SHORT TASK:
All the data should come back exactly as it was given.

— start DATASET EXCERPT —

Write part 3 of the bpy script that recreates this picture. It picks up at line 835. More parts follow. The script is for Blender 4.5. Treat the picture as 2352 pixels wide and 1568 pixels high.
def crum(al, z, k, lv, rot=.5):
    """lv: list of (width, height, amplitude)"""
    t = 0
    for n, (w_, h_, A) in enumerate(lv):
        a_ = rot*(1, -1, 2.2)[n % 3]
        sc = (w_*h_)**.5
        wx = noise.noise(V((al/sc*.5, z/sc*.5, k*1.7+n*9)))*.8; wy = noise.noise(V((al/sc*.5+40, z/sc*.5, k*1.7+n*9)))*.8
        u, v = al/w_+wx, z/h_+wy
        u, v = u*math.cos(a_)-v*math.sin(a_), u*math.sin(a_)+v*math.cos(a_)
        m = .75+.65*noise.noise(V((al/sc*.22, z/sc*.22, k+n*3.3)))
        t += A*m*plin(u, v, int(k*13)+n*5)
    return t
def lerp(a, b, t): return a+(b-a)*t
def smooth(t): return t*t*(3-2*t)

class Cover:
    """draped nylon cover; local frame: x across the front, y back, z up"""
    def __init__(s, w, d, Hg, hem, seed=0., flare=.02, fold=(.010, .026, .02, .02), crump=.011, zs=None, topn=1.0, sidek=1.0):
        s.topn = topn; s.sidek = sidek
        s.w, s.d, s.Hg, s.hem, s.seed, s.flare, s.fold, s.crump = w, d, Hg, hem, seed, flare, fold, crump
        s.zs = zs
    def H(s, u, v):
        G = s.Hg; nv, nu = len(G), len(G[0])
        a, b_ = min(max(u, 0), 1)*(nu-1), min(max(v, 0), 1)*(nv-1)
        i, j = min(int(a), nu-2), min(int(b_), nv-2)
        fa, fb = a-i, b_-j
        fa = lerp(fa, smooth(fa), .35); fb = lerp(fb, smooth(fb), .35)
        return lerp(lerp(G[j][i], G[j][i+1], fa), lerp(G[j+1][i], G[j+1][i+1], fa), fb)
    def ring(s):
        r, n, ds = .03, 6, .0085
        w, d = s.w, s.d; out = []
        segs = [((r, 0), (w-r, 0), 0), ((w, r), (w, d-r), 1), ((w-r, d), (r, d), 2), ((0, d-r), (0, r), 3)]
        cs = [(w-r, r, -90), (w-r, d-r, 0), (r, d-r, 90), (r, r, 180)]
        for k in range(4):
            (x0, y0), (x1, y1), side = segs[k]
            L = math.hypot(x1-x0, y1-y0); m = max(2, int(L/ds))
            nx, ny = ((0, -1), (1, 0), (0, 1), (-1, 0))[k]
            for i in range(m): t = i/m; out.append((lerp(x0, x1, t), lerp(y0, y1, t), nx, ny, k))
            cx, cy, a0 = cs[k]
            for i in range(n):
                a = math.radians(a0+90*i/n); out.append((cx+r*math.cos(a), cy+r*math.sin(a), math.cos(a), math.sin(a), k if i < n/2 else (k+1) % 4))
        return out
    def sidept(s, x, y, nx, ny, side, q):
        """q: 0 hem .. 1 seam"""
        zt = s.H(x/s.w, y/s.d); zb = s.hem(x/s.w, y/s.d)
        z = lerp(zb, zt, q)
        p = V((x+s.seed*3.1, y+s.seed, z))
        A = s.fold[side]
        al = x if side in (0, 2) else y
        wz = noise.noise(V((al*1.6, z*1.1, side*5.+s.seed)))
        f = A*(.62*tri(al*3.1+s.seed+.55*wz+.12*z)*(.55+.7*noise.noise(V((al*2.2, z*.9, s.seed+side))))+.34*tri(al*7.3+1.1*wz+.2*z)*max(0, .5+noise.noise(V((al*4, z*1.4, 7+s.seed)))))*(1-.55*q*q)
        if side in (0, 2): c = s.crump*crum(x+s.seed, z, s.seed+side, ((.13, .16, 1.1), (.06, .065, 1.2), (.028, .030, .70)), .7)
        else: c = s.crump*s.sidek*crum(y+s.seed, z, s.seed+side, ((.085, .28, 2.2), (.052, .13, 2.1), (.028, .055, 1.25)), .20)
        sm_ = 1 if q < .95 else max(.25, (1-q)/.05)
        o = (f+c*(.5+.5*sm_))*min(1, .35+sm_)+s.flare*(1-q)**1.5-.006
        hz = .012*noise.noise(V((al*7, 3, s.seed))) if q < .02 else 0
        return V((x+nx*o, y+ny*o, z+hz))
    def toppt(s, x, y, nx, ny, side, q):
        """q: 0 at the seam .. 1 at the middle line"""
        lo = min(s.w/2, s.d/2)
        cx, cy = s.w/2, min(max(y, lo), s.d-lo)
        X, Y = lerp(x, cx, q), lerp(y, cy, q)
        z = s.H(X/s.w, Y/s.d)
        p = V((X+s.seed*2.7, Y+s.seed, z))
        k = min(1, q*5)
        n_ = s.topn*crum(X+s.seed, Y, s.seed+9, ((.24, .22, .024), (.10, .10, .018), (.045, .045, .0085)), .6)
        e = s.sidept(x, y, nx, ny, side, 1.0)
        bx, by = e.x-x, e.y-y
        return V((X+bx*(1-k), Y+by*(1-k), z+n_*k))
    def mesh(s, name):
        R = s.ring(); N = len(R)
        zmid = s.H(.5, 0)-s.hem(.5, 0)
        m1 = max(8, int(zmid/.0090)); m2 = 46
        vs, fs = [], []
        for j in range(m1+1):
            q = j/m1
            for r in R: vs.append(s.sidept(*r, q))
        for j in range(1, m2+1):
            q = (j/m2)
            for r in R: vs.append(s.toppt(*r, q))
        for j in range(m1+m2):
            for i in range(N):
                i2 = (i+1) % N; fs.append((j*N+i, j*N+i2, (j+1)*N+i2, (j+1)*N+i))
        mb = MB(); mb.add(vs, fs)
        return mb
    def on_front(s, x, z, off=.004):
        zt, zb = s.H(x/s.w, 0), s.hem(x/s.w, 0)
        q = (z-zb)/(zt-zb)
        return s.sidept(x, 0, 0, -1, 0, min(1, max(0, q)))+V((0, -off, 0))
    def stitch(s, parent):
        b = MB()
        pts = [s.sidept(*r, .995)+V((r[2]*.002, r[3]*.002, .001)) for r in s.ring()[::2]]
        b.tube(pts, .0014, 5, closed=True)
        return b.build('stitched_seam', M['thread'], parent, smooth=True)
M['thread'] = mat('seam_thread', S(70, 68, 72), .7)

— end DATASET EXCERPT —

WRITTEN RESPONSE:
Write part 3 of the bpy script that recreates this picture. It picks up at line 835. More parts follow. The script is for Blender 4.5. Treat the picture as 2352 pixels wide and 1568 pixels high.
def crum(al, z, k, lv, rot=.5):
    """lv: list of (width, height, amplitude)"""
    t = 0
    for n, (w_, h_, A) in enumerate(lv):
        a_ = rot*(1, -1, 2.2)[n % 3]
        sc = (w_*h_)**.5
        wx = noise.noise(V((al/sc*.5, z/sc*.5, k*1.7+n*9)))*.8; wy = noise.noise(V((al/sc*.5+40, z/sc*.5, k*1.7+n*9)))*.8
        u, v = al/w_+wx, z/h_+wy
        u, v = u*math.cos(a_)-v*math.sin(a_), u*math.sin(a_)+v*math.cos(a_)
        m = .75+.65*noise.noise(V((al/sc*.22, z/sc*.22, k+n*3.3)))
        t += A*m*plin(u, v, int(k*13)+n*5)
    return t
def lerp(a, b, t): return a+(b-a)*t
def smooth(t): return t*t*(3-2*t)

class Cover:
    """draped nylon cover; local frame: x across the front, y back, z up"""
    def __init__(s, w, d, Hg, hem, seed=0., flare=.02, fold=(.010, .026, .02, .02), crump=.011, zs=None, topn=1.0, sidek=1.0):
        s.topn = topn; s.sidek = sidek
        s.w, s.d, s.Hg, s.hem, s.seed, s.flare, s.fold, s.crump = w, d, Hg, hem, seed, flare, fold, crump
        s.zs = zs
    def H(s, u, v):
        G = s.Hg; nv, nu = len(G), len(G[0])
        a, b_ = min(max(u, 0), 1)*(nu-1), min(max(v, 0), 1)*(nv-1)
        i, j = min(int(a), nu-2), min(int(b_), nv-2)
        fa, fb = a-i, b_-j
        fa = lerp(fa, smooth(fa), .35); fb = lerp(fb, smooth(fb), .35)
        return lerp(lerp(G[j][i], G[j][i+1], fa), lerp(G[j+1][i], G[j+1][i+1], fa), fb)
    def ring(s):
        r, n, ds = .03, 6, .0085
        w, d = s.w, s.d; out = []
        segs = [((r, 0), (w-r, 0), 0), ((w, r), (w, d-r), 1), ((w-r, d), (r, d), 2), ((0, d-r), (0, r), 3)]
        cs = [(w-r, r, -90), (w-r, d-r, 0), (r, d-r, 90), (r, r, 180)]
        for k in range(4):
            (x0, y0), (x1, y1), side = segs[k]
            L = math.hypot(x1-x0, y1-y0); m = max(2, int(L/ds))
            nx, ny = ((0, -1), (1, 0), (0, 1), (-1, 0))[k]
            for i in range(m): t = i/m; out.append((lerp(x0, x1, t), lerp(y0, y1, t), nx, ny, k))
            cx, cy, a0 = cs[k]
            for i in range(n):
                a = math.radians(a0+90*i/n); out.append((cx+r*math.cos(a), cy+r*math.sin(a), math.cos(a), math.sin(a), k if i < n/2 else (k+1) % 4))
        return out
    def sidept(s, x, y, nx, ny, side, q):
        """q: 0 hem .. 1 seam"""
        zt = s.H(x/s.w, y/s.d); zb = s.hem(x/s.w, y/s.d)
        z = lerp(zb, zt, q)
        p = V((x+s.seed*3.1, y+s.seed, z))
        A = s.fold[side]
        al = x if side in (0, 2) else y
        wz = noise.noise(V((al*1.6, z*1.1, side*5.+s.seed)))
        f = A*(.62*tri(al*3.1+s.seed+.55*wz+.12*z)*(.55+.7*noise.noise(V((al*2.2, z*.9, s.seed+side))))+.34*tri(al*7.3+1.1*wz+.2*z)*max(0, .5+noise.noise(V((al*4, z*1.4, 7+s.seed)))))*(1-.55*q*q)
        if side in (0, 2): c = s.crump*crum(x+s.seed, z, s.seed+side, ((.13, .16, 1.1), (.06, .065, 1.2), (.028, .030, .70)), .7)
        else: c = s.crump*s.sidek*crum(y+s.seed, z, s.seed+side, ((.085, .28, 2.2), (.052, .13, 2.1), (.028, .055, 1.25)), .20)
        sm_ = 1 if q < .95 else max(.25, (1-q)/.05)
        o = (f+c*(.5+.5*sm_))*min(1, .35+sm_)+s.flare*(1-q)**1.5-.006
        hz = .012*noise.noise(V((al*7, 3, s.seed))) if q < .02 else 0
        return V((x+nx*o, y+ny*o, z+hz))
    def toppt(s, x, y, nx, ny, side, q):
        """q: 0 at the seam .. 1 at the middle line"""
        lo = min(s.w/2, s.d/2)
        cx, cy = s.w/2, min(max(y, lo), s.d-lo)
        X, Y = lerp(x, cx, q), lerp(y, cy, q)
        z = s.H(X/s.w, Y/s.d)
        p = V((X+s.seed*2.7, Y+s.seed, z))
        k = min(1, q*5)
        n_ = s.topn*crum(X+s.seed, Y, s.seed+9, ((.24, .22, .024), (.10, .10, .018), (.045, .045, .0085)), .6)
        e = s.sidept(x, y, nx, ny, side, 1.0)
        bx, by = e.x-x, e.y-y
        return V((X+bx*(1-k), Y+by*(1-k), z+n_*k))
    def mesh(s, name):
        R = s.ring(); N = len(R)
        zmid = s.H(.5, 0)-s.hem(.5, 0)
        m1 = max(8, int(zmid/.0090)); m2 = 46
        vs, fs = [], []
        for j in range(m1+1):
            q = j/m1
            for r in R: vs.append(s.sidept(*r, q))
        for j in range(1, m2+1):
            q = (j/m2)
            for r in R: vs.append(s.toppt(*r, q))
        for j in range(m1+m2):
            for i in range(N):
                i2 = (i+1) % N; fs.append((j*N+i, j*N+i2, (j+1)*N+i2, (j+1)*N+i))
        mb = MB(); mb.add(vs, fs)
        return mb
    def on_front(s, x, z, off=.004):
        zt, zb = s.H(x/s.w, 0), s.hem(x/s.w, 0)
        q = (z-zb)/(zt-zb)
        return s.sidept(x, 0, 0, -1, 0, min(1, max(0, q)))+V((0, -off, 0))
    def stitch(s, parent):
        b = MB()
        pts = [s.sidept(*r, .995)+V((r[2]*.002, r[3]*.002, .001)) for r in s.ring()[::2]]
        b.tube(pts, .0014, 5, closed=True)
        return b.build('stitched_seam', M['thread'], parent, smooth=True)
M['thread'] = mat('seam_thread', S(70, 68, 72), .7)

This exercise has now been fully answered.